Annual IRA Contribution Limit

Annual 401(k) Contribution Limit

Under 50

$5,500

$18,000

50 or older

$6,500

$24,000

DATA SOURCE: IRS.

Most workers, however, don't tend to feel too constrained by these limits. Quite the contrary -- though an estimated 57% of workers have access to a 401(k) plan through their jobs, only 32% actually participate in one. IRA participation rates aren't much better -- a mere 33% of Americans have one despite the fact that they're not employer-dependent. But if you are able to max out your contribution limit this year for either account, you stand to reap some major tax benefits.

Say your effective tax rate is 25% and you max out your 401(k) with an $18,000 contribution. With that move alone, you'll shave a cool $4,500 off your taxes. And the higher your tax rate, the more substantial your tax savings will be. Someone with an effective 33% tax rate, for instance, would save $5,940 by putting $18,000 into a 401(k).

Of course, most people can't afford to max out a 401(k) or even an IRA, but if you make a point of contributing as much as you can, you stand to shave a huge chunk off your tax bill while setting yourself up for a financially secure future. Furthermore, the sooner you begin funding an IRA or 401(k), the more you'll accumulate in the long run thanks to the power of compounding.

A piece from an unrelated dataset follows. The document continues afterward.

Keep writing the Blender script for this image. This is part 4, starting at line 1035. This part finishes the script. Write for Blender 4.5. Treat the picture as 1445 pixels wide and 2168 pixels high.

The following table shows what your IRA or 401(k) balance might grow to if you start saving $400 a month at various ages:

If You Start Saving $400 a Month at Age:

Here's What You'll Have by Age 65 (Assumes an Average Annual 8% Return):

25

$1.24 million

30

$827,000

35

$544,000

40

$351,000

45

$220,000

TABLE AND CALCULATIONS BY AUTHOR.

Not only will starting early give you an immediate tax break, but it'll help you build a sizable nest egg so you're able to retire on time and maintain a comfortable lifestyle. Talk about a win-win. As an added bonus, the money you invest via an IRA or 401(k) gets to grow on a tax-deferred basis. In an ordinary brokerage account, you'd pay taxes every year on your investment gains, but with a 401(k) or IRA, you won't be liable for any taxes until the time comes to take withdrawals in retirement.

If you're looking to score a major tax break this year, do yourself a favor and contribute as much as possible to your retirement savings. Ultimately, you'll benefit in more ways than one.